Salt in the air, and laughter in my lungs; sand between my toes, and wind in my hair: I really seemed to be having a great vacation in Hawaii, but something just seemed to be missing - and I knew exactly what that was. Books.
I'm usually a very meticulous traveller - packing the most important books first (and, invariably forgetting my toothpaste), but this time I was a bit too meticulous, and packed all my books in one bag. Which I'd then, promptly, left behind.
Lazing on the beach, rather than having the intended calming effect, seemed to only emphasize my dull feeling of missing something (I could be reading Waltman right now, I'd think to myself). The only piece of reading material I had on me was one of those terribly bland (and incredibly overpriced) magazines I'd snatched up at the airport in desperation.
Three days in, and I just couldn't take it anymore. So I snuck my family's ridiculous rental -a salmon-colored convertible ("It's a vacation car!" my Lexus-driving father had exclaimed at the airport)- to the tiny little beach town of Kailua in hopes of finding writing, any writing - be it a fancily written tour guide, or a Guide to Surfing or just any book with words arranged in a coherent order really.

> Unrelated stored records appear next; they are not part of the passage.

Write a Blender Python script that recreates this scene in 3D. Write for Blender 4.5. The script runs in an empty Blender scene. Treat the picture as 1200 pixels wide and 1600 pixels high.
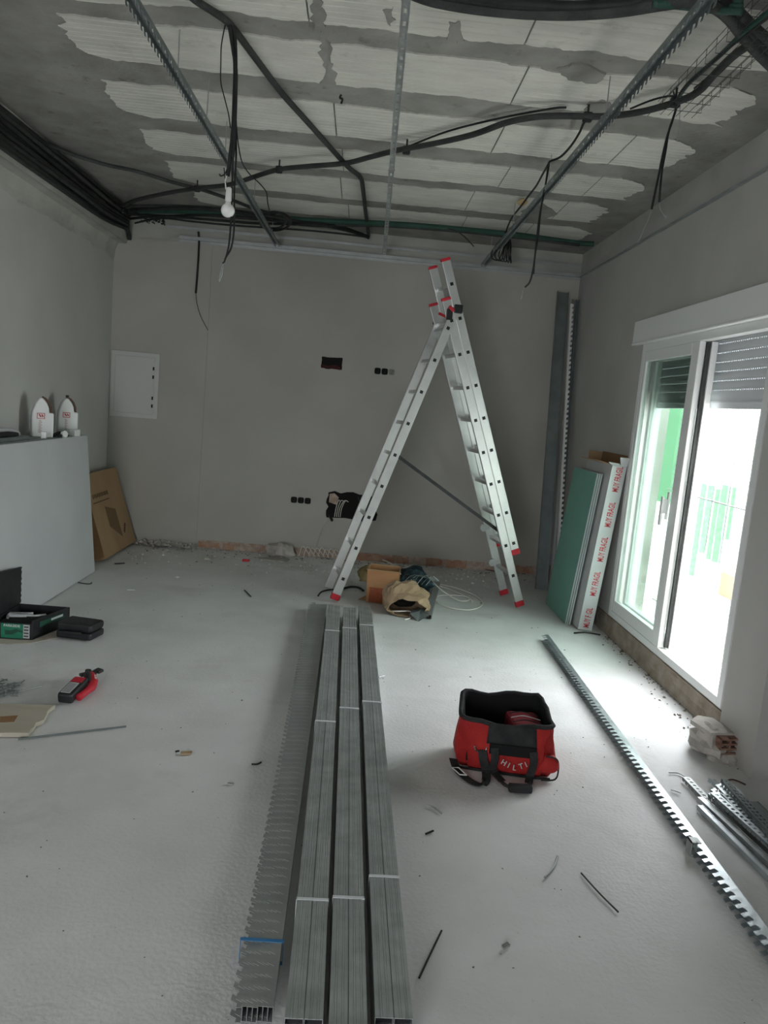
import bpy, math, random
from mathutils import Vector, Matrix, noise
random.seed(7)
C = bpy.context.scene.collection
V = Vector
# ------------------------------------------------------------------ camera
CH = 1.65
F, PITCH, YAW, ROLL = 1188.28, -0.136808, -0.0425201, 0.0879298
def cam_axes():
    cy, sy = math.cos(YAW), math.sin(YAW); cp, sp = math.cos(PITCH), math.sin(PITCH)
    cr, sr = math.cos(ROLL), math.sin(ROLL)
    f = V((-sy*cp, cy*cp, sp)); r = V((cy, sy, 0)); u = r.cross(f)
    return cr*r+sr*u, -sr*r+cr*u, f
RT, UP, FW = cam_axes()
cd = bpy.data.cameras.new('camera'); cam = bpy.data.objects.new('camera', cd); C.objects.link(cam)
m = Matrix((RT, UP, -FW)).transposed().to_4x4(); m.translation = V((0, 0, CH)); cam.matrix_world = m
cd.sensor_fit = 'HORIZONTAL'; cd.sensor_width = 36; cd.lens = 36*F/1200; cd.clip_start = .05
bpy.context.scene.camera = cam
# survey helper: the point of the real plane axis=val that a ray from the camera station meets
def at(u, v, ax, val):
    d = (u-600)/F*RT - (v-800)/F*UP + FW
    o = V((0, 0, CH)); return o + d*((val-o[ax])/d[ax])
# ------------------------------------------------------------------ light
sc = bpy.context.scene
sc.view_settings.view_transform = 'Standard'; sc.view_settings.look = 'None'
sc.view_settings.gamma = 1; sc.view_settings.use_curve_mapping = False
sc.view_settings.exposure = 0.5
w = bpy.data.worlds.new('overcast'); sc.world = w; w.use_nodes = True
w.node_tree.nodes['Background'].inputs[0].default_value = (.97, 1.0, 1.03, 1)
w.node_tree.nodes['Background'].inputs[1].default_value = 10.0
def portal(name, loc, rot, sx, sy):
    l = bpy.data.lights.new(name, 'AREA'); l.shape = 'RECTANGLE'; l.size = sx; l.size_y = sy
    l.cycles.is_portal = True
    o = bpy.data.objects.new(name, l); o.location = loc; o.rotation_euler = rot; C.objects.link(o)
portal('window_portal', (2.45, 4.95, 1.2), (0, math.radians(90), 0), 2.2, 2.1)
portal('rear_portal', (-1.35, -2.45, 1.15), (math.radians(90), 0, 0), 1.5, 1.9)
# ------------------------------------------------------------------ materials
def mat(name, col, rough=.8, metal=0, col2=None, nscale=8, bump=0, bscale=60, spec=.3, detail=6, lo=.35, hi=.65, stretch=None):
    m = bpy.data.materials.new(name); m.use_nodes = True; nt = m.node_tree; b = nt.nodes['Principled BSDF']
    b.inputs['Base Color'].default_value = (*col, 1); b.inputs['Roughness'].default_value = rough
    b.inputs['Metallic'].default_value = metal; b.inputs['Specular IOR Level'].default_value = spec
    tc = nt.nodes.new('ShaderNodeTexCoord'); mp = nt.nodes.new('ShaderNodeMapping')
    nt.links.new(tc.outputs['Object'], mp.inputs[0])
    if stretch: mp.inputs['Scale'].default_value = stretch
    if col2:
        n = nt.nodes.new('ShaderNodeTexNoise'); n.inputs['Scale'].default_value = nscale; n.inputs['Detail'].default_value = detail
        r = nt.nodes.new('ShaderNodeValToRGB'); e = r.color_ramp.elements
        e[0].position = lo; e[1].position = hi; e[0].color = (*col, 1); e[1].color = (*col2, 1)
        nt.links.new(mp.outputs[0], n.inputs['Vector']); nt.links.new(n.outputs[0], r.inputs[0]); nt.links.new(r.outputs[0], b.inputs['Base Color'])
    if bump:
        n = nt.nodes.new('ShaderNodeTexNoise'); n.inputs['Scale'].default_value = bscale; n.inputs['Detail'].default_value = 8
        bp = nt.nodes.new('ShaderNodeBump'); bp.inputs['Strength'].default_value = bump; bp.inputs['Distance'].default_value = .01
        nt.links.new(mp.outputs[0], n.inputs['Vector']); nt.links.new(n.outputs[0], bp.inputs['Height']); nt.links.new(bp.outputs[0], b.inputs['Normal'])
    return m
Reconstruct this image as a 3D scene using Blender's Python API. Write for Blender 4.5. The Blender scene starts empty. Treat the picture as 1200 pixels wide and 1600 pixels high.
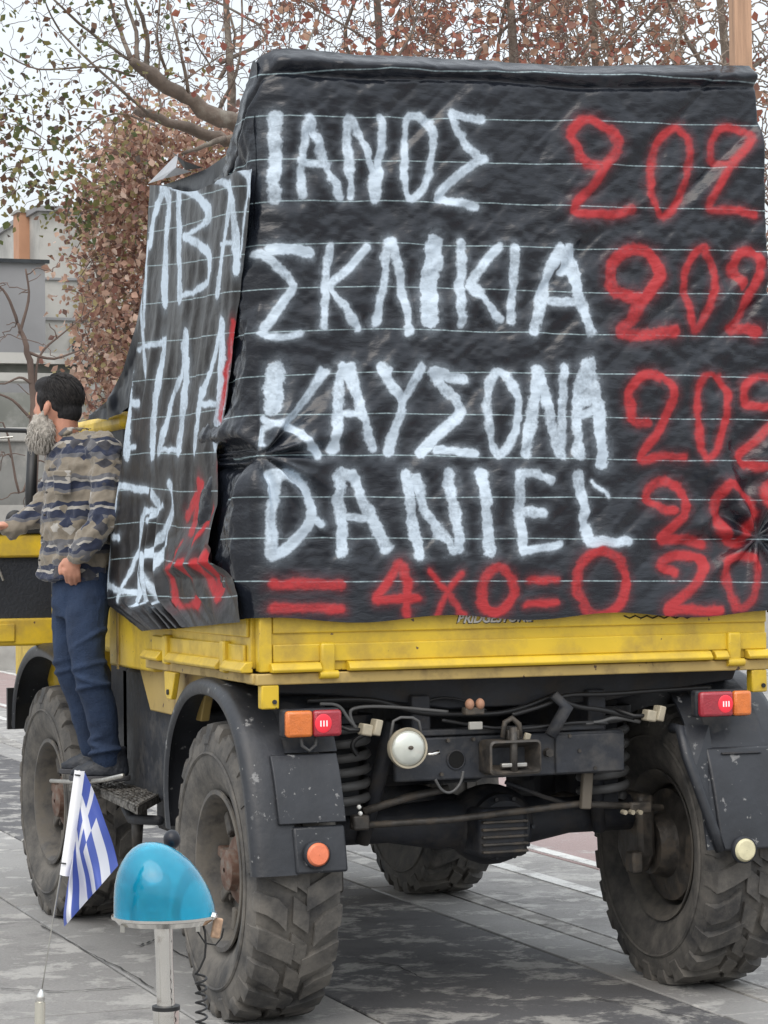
import bpy, bmesh, math, random
import numpy as np
from mathutils import Vector, Matrix, Euler
random.seed(7); RNG = np.random.default_rng(11)
sc = bpy.context.scene
COL = sc.collection
PI = math.pi

# ------------------------------------------------------------------ camera
FPX = 3845.3                      # focal length in photo pixels (photo 1200 wide)
CAM = Vector((-3.886, -8.885, 1.832)); YAW, PIT, ROL = .35706, .01537, -.01192
FW = Vector((math.sin(YAW)*math.cos(PIT), math.cos(YAW)*math.cos(PIT), math.sin(PIT)))
RT = Vector((math.cos(YAW), -math.sin(YAW), 0)); UP = RT.cross(FW)
RT, UP = RT*math.cos(ROL)+UP*math.sin(ROL), -RT*math.sin(ROL)+UP*math.cos(ROL)
cd = bpy.data.cameras.new('camera'); cam = bpy.data.objects.new('camera', cd); COL.objects.link(cam)
cd.sensor_fit = 'HORIZONTAL'; cd.sensor_width = 36; cd.lens = FPX/1200*36
cd.clip_start = .1; cd.clip_end = 2000
M = Matrix((RT, UP, -FW)).transposed().to_4x4(); M.translation = CAM
cam.matrix_world = M; sc.camera = cam

# ------------------------------------------------------------------ light
w = bpy.data.worlds.new('World'); sc.world = w; w.use_nodes = True
nt = w.node_tree; nt.nodes.clear(); N = nt.nodes.new; L = nt.links.new
out = N('ShaderNodeOutputWorld'); bg1 = N('ShaderNodeBackground'); bg2 = N('ShaderNodeBackground'); add = N('ShaderNodeAddShader')
sky = N('ShaderNodeTexSky'); sky.sky_type = 'NISHITA'; sky.sun_disc = False
sky.sun_elevation = math.radians(50); sky.sun_rotation = math.radians(215); sky.dust_density = 5; sky.air_density = 1.2
L(sky.outputs[0], bg1.inputs[0]); bg1.inputs[1].default_value = .05
tc = N('ShaderNodeTexCoord'); sp = N('ShaderNodeSeparateXYZ'); L(tc.outputs['Generated'], sp.inputs[0])
mr = N('ShaderNodeMapRange'); L(sp.outputs[2], mr.inputs[0]); mr.inputs[1].default_value = -.05; mr.inputs[2].default_value = 1
mr.inputs[3].default_value = .60; mr.inputs[4].default_value = 1.55
nz = N('ShaderNodeTexNoise'); nz.inputs['Scale'].default_value = 3; nz.inputs['Detail'].default_value = 5; L(tc.outputs['Generated'], nz.inputs[0])
mr2 = N('ShaderNodeMapRange'); L(nz.outputs[0], mr2.inputs[0]); mr2.inputs[1].default_value = .3; mr2.inputs[2].default_value = .7; mr2.inputs[3].default_value = .88; mr2.inputs[4].default_value = 1.1
mm = N('ShaderNodeMath'); mm.operation = 'MULTIPLY'; L(mr.outputs[0], mm.inputs[0]); L(mr2.outputs[0], mm.inputs[1])
bg2.inputs[0].default_value = (.93, .97, 1, 1); L(mm.outputs[0], bg2.inputs[1])
L(bg1.outputs[0], add.inputs[0]); L(bg2.outputs[0], add.inputs[1]); L(add.outputs[0], out.inputs[0])
sd = bpy.data.lights.new('sun', 'SUN'); sun = bpy.data.objects.new('sun', sd); COL.objects.link(sun)
sd.energy = 1.0; sd.angle = math.radians(50); sd.color = (1, .97, .93)
sun.rotation_euler = Vector((-.45, -.6, 1.0)).to_track_quat('Z', 'Y').to_euler()
sc.view_settings.view_transform = 'Standard'; sc.view_settings.look = 'None'
sc.view_settings.exposure = 0.12; sc.view_settings.gamma = 1; sc.view_settings.use_curve_mapping = False

# ------------------------------------------------------------------ helpers
def ray(u, v): return FW + RT*((u-600)/FPX) - UP*((v-800)/FPX)
def on(ax, c, u, v):
    d = ray(u, v); return CAM + d*((c-CAM[ax])/d[ax])
def dep(t, u, v): return CAM + ray(u, v)*t

def tag(o, label=None, cat=None, group=None, kind=None):
    if label: o['label'] = label
    if cat: o['category'] = cat
    if group: o['group'] = group
    if kind: o['kind'] = kind
    return o
def empty(name, loc=(0, 0, 0), parent=None, rz=0):
    o = bpy.data.objects.new(name, None); COL.objects.link(o); o.location = loc; o.rotation_euler[2] = rz
    o.empty_display_size = .1
    if parent: o.parent = parent
    return o

class MB:
    def __init__(s): s.v = []; s.f = []; s.uv = []
    def add(s, vs, fs):
        b = len(s.v); s.v += [tuple(x) for x in vs]; s.f += [tuple(b+i for i in f) for f in fs]; return s
    def box(s, lo, hi, M=None):
        x0, y0, z0 = lo; x1, y1, z1 = hi
        vs = [Vector(p) for p in [(x0,y0,z0),(x1,y0,z0),(x1,y1,z0),(x0,y1,z0),(x0,y0,z1),(x1,y0,z1),(x1,y1,z1),(x0,y1,z1)]]
        if M is not None: vs = [M @ p for p in vs]
        return s.add(vs, [(0,3,2,1),(4,5,6,7),(0,1,5,4),(1,2,6,5),(2,3,7,6),(3,0,4,7)])
    def cbox(s, c, size, rot=(0, 0, 0)):
        M = Matrix.Translation(c) @ Euler(rot).to_matrix().to_4x4()
        h = [q/2 for q in size]; return s.box([-q for q in h], h, M)
    def prism(s, poly, ax, lo, hi):
        """poly 2D points in the two other axes (order x,y,z minus ax)"""
        def P(a, b, c):
            q = [a, b]; q.insert(ax, c); return q
        n = len(poly)
        vs = [P(a, b, lo) for a, b in poly]+[P(a, b, hi) for a, b in poly]
        return s.add(vs, [tuple(range(n)), tuple(range(2*n-1, n-1, -1))]+[(i, n+i, n+(i+1) % n, (i+1) % n) for i in range(n)])
    def tube(s, pts, rad, n=8, cap=True, sq=None):
        pts = [Vector(p) for p in pts]; k = len(pts)
        if not hasattr(rad, '__len__'): rad = [rad]*k
        t0 = (pts[1]-pts[0]).normalized()
        a = Vector((0, 0, 1)) if abs(t0.z) < .9 else Vector((1, 0, 0))
        u = t0.cross(a).normalized(); vs = []
        for i in range(k):
            t = (pts[min(i+1, k-1)]-pts[max(i-1, 0)])
            t = t.normalized() if t.length > 1e-9 else t0
            u = (u-t*u.dot(t)); u = u.normalized() if u.length > 1e-6 else t.orthogonal().normalized()
            w = t.cross(u)
            for j in range(n):
                a = 2*PI*j/n; vs.append(pts[i]+(u*math.cos(a)+w*math.sin(a))*rad[i])
        fs = [(i*n+j, i*n+(j+1) % n, (i+1)*n+(j+1) % n, (i+1)*n+j) for i in range(k-1) for j in range(n)]
        if cap: fs += [tuple(range(n-1, -1, -1)), tuple((k-1)*n+j for j in range(n))]
        return s.add(vs, fs)
    def ring(s, rings, close=False, cap=True):
        """loft rings of equal count"""
        n = len(rings[0]); k = len(rings); vs = [p for r in rings for p in r]
        fs = [(i*n+j, i*n+(j+1) % n, ((i+1) % k)*n+(j+1) % n, ((i+1) % k)*n+j) for i in range(k if close else k-1) for j in range(n)]
        if cap and not close: fs += [tuple(range(n-1, -1, -1)), tuple((k-1)*n+j for j in range(n))]
        return s.add(vs, fs)
    def lathe(s, prof, n=32, axis='X', c=(0, 0, 0), cap=False):
        """prof: (r, h) pairs"""
        R = []
        for r, h in prof:
            q = []
            for j in range(n):
                a = 2*PI*j/n; x, y = r*math.cos(a), r*math.sin(a)
                p = {'X': (h, x, y), 'Y': (y, h, x), 'Z': (x, y, h)}[axis]
                q.append((p[0]+c[0], p[1]+c[1], p[2]+c[2]))
            R.append(q)
        return s.ring(R, cap=cap)
    def ell(s, c, r, n=14, m=10, rot=(0, 0, 0)):
        E = Euler(rot).to_matrix(); c = Vector(c); R = []
        for i in range(m+1):
            th = PI*(i+.0)/m; th = min(max(th, .05), PI-.05)
            R.append([c+E @ Vector((r[0]*math.sin(th)*math.cos(2*PI*j/n), r[1]*math.sin(th)*math.sin(2*PI*j/n), r[2]*math.cos(th))) for j in range(n)])
        return s.ring(R)
    def build(s, name, mat, parent=None, smooth=False, bevel=0, seg=2, recalc=True, angle=None, uv=None):
        me = bpy.data.meshes.new(name); me.from_pydata([tuple(v) for v in s.v], [], s.f)
        if recalc:
            bm = bmesh.new(); bm.from_mesh(me); bmesh.ops.recalc_face_normals(bm, faces=bm.faces); bm.to_mesh(me); bm.free()
        if mat: me.materials.append(mat)
        if smooth:
            me.polygons.foreach_set('use_smooth', [True]*len(me.polygons))
            if angle: 
                me.set_sharp_from_angle(angle=math.radians(angle))
        o = bpy.data.objects.new(name, me); COL.objects.link(o)
        if parent: o.parent = parent
        if bevel:
            b = o.modifiers.new('bevel', 'BEVEL'); b.width = bevel; b.segments = seg; b.limit_method = 'ANGLE'; b.angle_limit = math.radians(40)
            me.polygons.foreach_set('use_smooth', [True]*len(me.polygons)); me.set_sharp_from_angle(angle=math.radians(40))
        return o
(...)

But what I found was far more than I expected (though my expectations -of pristine tour guides fresh off the press- were very low). The local book store at Kailua was truly a tropical paradise.
Bookends is a small, privately owned business nudged in between a quaint Indian-Malaysian cafe, and an energetic-looking surf store. Though among the extremities of the bright neon colors of the surf store, and the worn brown of the cafe, the book store seemed to fit right in. The three businesses were like inseperable, but very different, best-friends - similar, but unique.
The moment I stepped in, I knew that this was the place I was going to spend the rest of my vacation, and I was right. My eyesore of a convertible (a 2001 Chrysler) became a regular sight in front of the store, and soon I stopped carrying that repulsive aura of a tourist around me, and almost blended into the local scene. Almost.
One narrow segway at Bookends. The good times.. |
Stacked to the rafters with second-hand, third-hand, and fourth-hand books left by tourists from all over the world, Bookends was a store that carried an authentic beach town vibe, while also catering excellently to those wandering tourists who had stumbled upon it accidentally (me).
From chattering with Julie, the glasses-toting, flip-flop wearing store owner, to enjoying Hawaiian-Indian-Malaysian food at the cafe next door with the "regulars," my days at the book store were far from anti-social. Actually I thought that Bookends dropped me right into the very middle of Kailua town's eccentric and eclectic population (from the Theo, the Buddhist surfer to Julie the college-student-and-bookworm, the people I met were so very diverse).
Many people think that reading isn't really a vacation, but even stepping into the book world, and forgetting reality is like taking a break. And when book reading comes with perks like interesting pieces of advice from vegetarian Hawaiian natives, I think it very much counts as a vacation.